:: Task goal ::
Every line holding the string "Blender" should be gathered.

---

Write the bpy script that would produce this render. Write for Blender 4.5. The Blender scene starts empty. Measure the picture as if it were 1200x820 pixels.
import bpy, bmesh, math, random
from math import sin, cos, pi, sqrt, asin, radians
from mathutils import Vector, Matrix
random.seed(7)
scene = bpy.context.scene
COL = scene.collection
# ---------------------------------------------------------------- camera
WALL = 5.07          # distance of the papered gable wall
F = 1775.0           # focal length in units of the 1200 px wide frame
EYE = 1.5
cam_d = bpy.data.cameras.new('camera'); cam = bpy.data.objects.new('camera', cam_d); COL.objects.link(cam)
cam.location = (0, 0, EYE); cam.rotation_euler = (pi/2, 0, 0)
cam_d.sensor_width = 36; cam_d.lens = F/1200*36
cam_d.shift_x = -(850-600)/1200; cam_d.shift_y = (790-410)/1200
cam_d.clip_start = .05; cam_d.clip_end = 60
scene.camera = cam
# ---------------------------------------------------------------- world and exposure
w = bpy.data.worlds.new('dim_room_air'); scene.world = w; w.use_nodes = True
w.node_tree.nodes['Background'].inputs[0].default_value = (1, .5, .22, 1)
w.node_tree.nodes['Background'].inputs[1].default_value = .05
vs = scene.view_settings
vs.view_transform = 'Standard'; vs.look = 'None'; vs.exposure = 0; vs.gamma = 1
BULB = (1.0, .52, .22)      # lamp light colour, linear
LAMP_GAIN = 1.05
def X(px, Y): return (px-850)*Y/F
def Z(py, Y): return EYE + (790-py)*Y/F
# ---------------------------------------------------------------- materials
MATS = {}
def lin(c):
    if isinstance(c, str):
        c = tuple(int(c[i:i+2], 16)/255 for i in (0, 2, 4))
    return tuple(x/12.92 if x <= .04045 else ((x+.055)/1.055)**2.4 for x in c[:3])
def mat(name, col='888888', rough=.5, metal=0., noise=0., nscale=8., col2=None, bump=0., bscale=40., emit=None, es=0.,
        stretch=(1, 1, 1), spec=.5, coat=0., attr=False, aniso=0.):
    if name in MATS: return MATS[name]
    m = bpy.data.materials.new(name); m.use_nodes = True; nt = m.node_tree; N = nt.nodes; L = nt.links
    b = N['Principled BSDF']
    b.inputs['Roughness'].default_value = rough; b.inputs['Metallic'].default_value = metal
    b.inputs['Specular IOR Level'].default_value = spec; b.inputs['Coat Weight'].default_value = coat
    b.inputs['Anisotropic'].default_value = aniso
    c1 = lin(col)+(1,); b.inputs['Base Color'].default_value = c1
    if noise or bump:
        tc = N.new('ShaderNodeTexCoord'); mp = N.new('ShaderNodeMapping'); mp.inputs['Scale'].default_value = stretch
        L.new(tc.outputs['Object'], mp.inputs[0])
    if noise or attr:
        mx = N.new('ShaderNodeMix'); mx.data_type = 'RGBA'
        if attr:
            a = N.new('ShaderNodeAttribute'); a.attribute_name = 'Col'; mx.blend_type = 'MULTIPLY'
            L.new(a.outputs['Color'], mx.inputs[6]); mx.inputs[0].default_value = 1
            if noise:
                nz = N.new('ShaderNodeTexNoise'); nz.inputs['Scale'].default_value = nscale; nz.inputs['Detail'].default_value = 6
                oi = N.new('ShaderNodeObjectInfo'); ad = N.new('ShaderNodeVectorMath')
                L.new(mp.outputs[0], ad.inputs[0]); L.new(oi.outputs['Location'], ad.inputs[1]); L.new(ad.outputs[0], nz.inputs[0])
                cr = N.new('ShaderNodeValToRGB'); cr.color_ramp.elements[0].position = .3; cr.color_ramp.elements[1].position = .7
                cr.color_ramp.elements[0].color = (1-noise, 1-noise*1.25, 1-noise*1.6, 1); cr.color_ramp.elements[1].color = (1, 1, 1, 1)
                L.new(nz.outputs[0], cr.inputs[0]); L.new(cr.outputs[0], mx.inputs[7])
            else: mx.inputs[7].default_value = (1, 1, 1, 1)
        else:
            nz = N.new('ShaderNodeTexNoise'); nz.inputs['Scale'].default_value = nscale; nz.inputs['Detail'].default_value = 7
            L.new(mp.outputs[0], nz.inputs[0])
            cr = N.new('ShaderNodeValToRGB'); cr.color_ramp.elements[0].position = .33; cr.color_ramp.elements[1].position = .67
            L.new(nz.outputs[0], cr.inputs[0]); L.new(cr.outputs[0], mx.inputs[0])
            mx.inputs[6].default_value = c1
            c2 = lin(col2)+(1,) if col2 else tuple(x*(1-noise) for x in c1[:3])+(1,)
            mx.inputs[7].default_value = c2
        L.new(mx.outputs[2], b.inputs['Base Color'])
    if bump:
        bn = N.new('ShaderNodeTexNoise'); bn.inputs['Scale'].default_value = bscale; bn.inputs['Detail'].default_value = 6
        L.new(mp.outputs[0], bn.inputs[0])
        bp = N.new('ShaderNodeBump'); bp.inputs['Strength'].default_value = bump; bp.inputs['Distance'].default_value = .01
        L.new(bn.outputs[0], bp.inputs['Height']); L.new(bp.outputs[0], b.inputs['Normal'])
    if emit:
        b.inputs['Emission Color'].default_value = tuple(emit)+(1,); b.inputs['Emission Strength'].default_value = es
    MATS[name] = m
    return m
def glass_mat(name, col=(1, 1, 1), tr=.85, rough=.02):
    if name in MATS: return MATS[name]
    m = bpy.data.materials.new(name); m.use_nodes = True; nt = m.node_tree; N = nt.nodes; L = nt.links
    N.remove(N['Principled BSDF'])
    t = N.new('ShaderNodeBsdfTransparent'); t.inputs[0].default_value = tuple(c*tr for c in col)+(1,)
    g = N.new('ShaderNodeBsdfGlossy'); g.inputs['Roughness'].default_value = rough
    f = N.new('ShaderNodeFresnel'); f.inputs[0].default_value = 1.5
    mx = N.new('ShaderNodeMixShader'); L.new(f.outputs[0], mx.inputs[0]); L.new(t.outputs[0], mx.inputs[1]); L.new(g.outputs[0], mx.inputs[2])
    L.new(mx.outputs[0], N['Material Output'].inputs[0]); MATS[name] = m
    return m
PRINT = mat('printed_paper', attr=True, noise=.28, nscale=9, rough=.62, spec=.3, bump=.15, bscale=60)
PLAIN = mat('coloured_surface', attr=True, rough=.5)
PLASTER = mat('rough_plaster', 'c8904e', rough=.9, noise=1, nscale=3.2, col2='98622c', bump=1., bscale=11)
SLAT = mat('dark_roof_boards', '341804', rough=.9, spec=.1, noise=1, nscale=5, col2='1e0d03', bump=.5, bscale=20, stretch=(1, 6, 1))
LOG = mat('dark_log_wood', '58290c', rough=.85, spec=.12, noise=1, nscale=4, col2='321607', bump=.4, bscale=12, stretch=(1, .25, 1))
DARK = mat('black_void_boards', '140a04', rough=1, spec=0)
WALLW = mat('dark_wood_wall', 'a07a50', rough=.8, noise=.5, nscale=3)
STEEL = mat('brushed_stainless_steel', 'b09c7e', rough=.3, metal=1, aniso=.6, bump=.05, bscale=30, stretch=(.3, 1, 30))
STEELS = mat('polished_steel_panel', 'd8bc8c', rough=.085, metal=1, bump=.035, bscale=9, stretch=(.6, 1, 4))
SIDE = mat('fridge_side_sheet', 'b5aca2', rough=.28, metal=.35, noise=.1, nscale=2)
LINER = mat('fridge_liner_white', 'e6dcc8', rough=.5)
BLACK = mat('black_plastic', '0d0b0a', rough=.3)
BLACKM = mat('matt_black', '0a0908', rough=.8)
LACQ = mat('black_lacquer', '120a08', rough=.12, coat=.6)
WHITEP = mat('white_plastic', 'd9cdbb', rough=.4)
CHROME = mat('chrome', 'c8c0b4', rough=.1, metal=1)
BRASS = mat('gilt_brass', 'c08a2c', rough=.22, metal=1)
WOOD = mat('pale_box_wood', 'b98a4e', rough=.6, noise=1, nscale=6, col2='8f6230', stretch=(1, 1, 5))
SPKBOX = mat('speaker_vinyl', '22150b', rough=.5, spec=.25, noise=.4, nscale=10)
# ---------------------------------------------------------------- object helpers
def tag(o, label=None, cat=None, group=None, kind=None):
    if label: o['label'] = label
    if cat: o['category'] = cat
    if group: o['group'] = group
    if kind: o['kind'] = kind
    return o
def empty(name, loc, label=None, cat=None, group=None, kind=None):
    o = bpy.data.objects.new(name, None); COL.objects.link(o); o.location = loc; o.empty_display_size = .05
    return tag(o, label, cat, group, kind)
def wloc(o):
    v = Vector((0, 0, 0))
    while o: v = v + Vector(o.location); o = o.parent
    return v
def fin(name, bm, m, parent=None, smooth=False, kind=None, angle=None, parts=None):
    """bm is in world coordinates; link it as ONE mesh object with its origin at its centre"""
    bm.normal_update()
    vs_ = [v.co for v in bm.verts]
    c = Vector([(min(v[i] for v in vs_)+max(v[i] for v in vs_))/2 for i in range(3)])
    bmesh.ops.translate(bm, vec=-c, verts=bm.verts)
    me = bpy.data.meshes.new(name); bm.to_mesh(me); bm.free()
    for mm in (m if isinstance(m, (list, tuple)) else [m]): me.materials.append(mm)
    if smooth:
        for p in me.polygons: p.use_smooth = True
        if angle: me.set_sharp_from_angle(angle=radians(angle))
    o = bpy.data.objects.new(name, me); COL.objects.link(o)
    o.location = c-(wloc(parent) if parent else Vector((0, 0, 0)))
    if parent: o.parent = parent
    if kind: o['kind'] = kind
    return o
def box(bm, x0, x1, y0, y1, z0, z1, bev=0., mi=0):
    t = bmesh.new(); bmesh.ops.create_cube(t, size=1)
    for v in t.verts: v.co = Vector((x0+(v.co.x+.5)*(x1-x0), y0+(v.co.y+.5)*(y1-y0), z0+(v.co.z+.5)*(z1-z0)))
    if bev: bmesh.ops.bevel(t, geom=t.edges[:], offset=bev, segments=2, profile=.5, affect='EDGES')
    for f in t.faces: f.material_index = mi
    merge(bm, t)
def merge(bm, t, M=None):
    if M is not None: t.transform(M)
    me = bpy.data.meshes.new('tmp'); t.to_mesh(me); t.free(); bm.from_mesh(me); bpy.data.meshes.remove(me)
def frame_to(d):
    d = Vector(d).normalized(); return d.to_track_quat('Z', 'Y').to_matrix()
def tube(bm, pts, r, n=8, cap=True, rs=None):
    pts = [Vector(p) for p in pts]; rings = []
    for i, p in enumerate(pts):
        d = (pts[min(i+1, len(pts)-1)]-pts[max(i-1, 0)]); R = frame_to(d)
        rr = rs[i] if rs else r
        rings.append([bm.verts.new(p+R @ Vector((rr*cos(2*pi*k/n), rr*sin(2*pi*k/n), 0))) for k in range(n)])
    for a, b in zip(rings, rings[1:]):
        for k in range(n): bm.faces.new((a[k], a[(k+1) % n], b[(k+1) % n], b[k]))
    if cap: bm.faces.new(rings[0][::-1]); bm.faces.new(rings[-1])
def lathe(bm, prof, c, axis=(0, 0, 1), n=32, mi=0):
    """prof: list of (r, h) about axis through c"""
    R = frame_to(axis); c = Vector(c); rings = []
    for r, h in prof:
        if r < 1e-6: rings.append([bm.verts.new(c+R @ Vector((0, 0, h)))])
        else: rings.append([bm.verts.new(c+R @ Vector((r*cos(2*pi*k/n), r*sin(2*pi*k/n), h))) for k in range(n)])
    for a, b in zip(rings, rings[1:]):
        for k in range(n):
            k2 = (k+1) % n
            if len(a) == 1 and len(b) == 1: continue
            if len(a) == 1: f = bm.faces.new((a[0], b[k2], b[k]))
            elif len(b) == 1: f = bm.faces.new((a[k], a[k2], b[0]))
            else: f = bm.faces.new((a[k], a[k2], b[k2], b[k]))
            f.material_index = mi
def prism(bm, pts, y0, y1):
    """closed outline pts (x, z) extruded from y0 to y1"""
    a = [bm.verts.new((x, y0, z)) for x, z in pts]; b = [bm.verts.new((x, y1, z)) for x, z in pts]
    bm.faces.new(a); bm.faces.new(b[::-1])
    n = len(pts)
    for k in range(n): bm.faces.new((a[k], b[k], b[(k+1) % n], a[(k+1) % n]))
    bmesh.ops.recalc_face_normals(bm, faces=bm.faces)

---

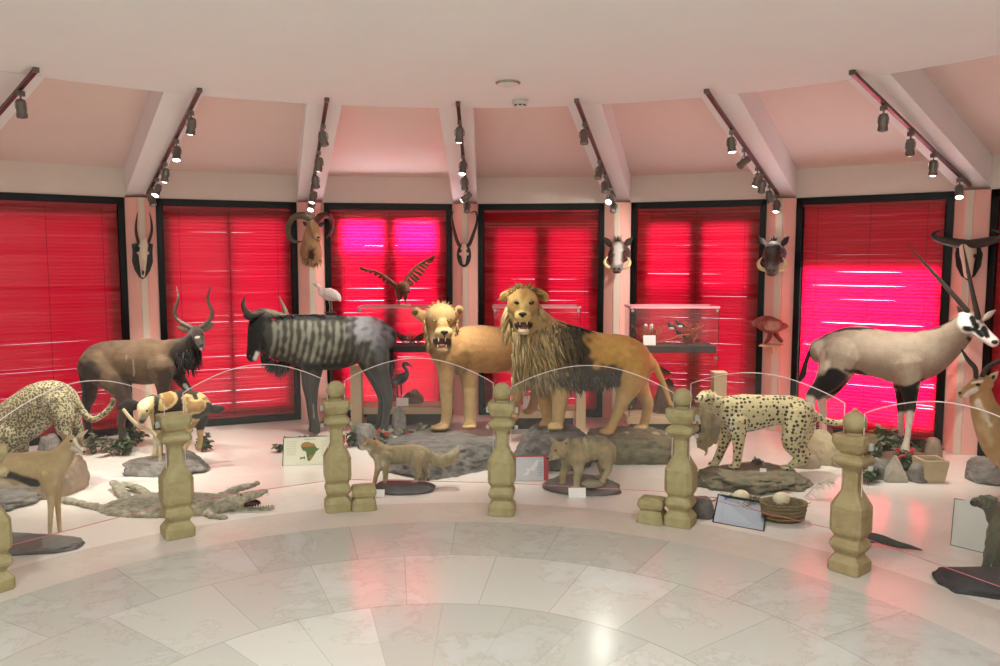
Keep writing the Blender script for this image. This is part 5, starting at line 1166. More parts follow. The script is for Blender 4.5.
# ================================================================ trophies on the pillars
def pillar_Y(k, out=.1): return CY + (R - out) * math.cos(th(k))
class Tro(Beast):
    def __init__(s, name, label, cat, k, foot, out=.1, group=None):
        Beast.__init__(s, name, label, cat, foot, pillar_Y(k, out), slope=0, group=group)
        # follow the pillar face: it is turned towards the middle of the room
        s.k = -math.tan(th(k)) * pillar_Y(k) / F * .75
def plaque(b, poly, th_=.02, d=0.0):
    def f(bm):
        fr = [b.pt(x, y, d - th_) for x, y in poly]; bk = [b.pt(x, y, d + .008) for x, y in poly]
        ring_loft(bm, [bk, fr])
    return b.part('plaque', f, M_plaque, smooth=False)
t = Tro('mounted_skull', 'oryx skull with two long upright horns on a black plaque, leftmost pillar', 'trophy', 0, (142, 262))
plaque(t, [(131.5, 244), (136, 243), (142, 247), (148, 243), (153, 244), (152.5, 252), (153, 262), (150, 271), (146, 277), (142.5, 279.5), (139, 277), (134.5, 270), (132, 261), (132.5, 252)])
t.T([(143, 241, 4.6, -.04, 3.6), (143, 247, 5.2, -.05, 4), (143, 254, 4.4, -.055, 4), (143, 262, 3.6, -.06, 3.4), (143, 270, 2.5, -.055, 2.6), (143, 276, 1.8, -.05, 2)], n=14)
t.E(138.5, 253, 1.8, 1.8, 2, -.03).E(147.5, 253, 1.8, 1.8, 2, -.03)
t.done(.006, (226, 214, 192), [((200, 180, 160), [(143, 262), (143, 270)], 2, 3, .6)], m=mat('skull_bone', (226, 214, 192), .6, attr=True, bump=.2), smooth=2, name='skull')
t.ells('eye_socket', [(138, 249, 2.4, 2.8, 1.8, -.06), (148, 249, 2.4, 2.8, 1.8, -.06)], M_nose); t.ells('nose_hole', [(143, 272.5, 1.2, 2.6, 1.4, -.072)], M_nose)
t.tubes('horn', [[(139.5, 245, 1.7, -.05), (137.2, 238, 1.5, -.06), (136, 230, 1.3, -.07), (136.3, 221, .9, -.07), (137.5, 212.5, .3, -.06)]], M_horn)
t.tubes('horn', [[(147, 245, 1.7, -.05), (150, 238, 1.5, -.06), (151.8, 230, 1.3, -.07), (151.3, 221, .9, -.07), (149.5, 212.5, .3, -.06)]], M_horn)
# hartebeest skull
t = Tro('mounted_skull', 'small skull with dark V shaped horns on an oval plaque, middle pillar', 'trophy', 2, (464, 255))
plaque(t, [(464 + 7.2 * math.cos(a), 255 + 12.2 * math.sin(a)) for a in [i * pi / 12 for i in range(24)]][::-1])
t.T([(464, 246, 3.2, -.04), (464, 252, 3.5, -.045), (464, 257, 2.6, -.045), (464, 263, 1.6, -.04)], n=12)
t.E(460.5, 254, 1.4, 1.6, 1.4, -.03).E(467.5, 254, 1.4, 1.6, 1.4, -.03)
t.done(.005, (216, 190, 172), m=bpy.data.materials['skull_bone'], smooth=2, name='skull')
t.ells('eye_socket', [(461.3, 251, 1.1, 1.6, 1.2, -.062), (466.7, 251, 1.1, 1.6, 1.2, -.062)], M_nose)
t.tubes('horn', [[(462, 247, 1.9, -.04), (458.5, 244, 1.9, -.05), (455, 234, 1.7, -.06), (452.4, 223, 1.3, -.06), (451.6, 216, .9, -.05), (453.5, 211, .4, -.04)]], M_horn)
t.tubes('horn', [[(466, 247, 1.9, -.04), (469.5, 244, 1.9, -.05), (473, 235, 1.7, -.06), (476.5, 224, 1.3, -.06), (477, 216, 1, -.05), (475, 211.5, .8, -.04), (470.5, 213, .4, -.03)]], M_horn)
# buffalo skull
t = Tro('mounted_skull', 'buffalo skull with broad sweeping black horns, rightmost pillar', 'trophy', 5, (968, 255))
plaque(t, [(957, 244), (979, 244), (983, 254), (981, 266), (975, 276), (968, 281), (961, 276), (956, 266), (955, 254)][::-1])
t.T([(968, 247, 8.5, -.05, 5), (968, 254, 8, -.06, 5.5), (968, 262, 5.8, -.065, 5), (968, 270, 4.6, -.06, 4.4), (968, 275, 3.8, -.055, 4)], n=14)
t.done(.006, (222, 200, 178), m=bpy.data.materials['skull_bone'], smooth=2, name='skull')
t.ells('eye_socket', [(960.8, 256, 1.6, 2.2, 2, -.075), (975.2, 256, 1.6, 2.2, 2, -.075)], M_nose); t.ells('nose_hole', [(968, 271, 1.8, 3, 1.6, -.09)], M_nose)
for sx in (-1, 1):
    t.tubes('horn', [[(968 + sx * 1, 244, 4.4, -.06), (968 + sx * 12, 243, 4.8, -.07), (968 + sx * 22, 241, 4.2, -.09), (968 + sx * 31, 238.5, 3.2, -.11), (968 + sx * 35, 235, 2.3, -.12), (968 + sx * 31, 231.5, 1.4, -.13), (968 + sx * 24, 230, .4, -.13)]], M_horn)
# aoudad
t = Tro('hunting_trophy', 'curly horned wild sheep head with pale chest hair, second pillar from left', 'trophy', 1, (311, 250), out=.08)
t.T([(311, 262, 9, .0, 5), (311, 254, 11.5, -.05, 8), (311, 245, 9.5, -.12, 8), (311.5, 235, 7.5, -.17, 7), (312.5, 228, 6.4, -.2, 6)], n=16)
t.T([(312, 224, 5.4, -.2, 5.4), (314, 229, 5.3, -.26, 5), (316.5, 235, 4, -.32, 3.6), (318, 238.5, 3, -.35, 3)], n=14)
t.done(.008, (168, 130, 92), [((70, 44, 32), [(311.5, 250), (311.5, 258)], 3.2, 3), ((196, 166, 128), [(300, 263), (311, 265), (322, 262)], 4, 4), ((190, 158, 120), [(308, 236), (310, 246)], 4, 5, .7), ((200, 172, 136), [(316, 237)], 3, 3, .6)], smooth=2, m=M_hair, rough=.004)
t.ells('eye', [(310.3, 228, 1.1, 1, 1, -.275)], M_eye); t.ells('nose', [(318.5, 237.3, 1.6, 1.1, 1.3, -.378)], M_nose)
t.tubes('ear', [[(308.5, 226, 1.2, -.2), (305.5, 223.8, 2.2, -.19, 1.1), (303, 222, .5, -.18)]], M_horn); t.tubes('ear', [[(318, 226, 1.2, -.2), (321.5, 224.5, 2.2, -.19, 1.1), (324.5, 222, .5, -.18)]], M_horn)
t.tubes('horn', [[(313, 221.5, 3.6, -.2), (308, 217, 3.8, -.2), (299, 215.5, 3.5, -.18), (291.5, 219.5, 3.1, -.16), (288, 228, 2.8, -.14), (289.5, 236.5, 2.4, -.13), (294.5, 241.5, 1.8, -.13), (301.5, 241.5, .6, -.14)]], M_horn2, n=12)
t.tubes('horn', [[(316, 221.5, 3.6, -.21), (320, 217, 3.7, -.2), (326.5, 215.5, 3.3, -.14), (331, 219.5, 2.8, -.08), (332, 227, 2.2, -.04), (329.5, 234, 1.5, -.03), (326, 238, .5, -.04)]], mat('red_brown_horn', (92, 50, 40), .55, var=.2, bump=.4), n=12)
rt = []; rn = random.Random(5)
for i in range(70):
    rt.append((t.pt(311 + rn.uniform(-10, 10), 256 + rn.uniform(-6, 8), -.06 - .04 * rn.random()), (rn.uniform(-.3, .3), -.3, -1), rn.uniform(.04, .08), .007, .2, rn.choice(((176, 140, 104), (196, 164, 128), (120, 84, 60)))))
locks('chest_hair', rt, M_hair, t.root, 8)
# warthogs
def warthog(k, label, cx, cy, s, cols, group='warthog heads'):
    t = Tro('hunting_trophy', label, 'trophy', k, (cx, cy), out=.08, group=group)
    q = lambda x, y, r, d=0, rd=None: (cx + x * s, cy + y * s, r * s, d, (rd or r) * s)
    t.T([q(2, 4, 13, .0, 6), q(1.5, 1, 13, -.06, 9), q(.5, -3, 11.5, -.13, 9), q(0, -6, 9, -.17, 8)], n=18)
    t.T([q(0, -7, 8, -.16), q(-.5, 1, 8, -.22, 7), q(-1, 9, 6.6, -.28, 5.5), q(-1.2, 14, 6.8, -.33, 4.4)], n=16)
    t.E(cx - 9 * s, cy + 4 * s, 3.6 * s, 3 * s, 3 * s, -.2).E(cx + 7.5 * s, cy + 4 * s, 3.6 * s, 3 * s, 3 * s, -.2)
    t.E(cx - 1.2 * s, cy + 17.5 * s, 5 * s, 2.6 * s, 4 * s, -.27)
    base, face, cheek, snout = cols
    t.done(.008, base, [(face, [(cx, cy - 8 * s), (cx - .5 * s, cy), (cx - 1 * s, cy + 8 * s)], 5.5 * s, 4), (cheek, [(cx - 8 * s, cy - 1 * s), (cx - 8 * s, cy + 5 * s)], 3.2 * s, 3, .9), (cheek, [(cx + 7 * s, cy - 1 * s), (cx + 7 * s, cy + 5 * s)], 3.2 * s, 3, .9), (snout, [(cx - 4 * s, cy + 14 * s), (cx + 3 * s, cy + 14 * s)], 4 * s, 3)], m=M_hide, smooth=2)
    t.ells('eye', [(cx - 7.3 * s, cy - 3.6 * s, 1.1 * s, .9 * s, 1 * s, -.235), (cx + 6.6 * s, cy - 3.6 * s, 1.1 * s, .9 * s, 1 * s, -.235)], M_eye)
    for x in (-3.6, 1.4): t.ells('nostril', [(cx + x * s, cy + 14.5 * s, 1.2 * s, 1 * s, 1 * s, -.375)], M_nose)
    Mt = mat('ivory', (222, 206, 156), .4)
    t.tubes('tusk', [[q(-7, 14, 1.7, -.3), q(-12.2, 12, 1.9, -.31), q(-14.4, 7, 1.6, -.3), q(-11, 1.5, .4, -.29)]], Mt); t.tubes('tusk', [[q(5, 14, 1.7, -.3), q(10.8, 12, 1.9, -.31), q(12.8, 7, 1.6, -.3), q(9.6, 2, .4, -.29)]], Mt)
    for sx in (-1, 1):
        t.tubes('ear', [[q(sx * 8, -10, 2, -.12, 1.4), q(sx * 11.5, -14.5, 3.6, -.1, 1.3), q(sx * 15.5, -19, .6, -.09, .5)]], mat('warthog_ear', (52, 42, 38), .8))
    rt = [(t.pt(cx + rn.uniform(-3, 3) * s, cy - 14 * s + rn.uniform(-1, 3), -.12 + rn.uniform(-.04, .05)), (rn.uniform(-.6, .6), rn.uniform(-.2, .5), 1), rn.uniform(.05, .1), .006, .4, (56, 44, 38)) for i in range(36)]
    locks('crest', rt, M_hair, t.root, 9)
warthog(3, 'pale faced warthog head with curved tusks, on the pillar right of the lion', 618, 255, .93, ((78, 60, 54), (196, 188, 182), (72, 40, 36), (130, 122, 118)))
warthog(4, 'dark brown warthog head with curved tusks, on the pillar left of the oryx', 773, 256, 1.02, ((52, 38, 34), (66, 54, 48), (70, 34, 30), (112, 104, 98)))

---

:: Problem solution ::
Write the bpy script that would produce this render. Write for Blender 4.5. The Blender scene starts empty. Measure the picture as if it were 1200x820 pixels.
Keep writing the Blender script for this image. This is part 5, starting at line 1166. More parts follow. The script is for Blender 4.5.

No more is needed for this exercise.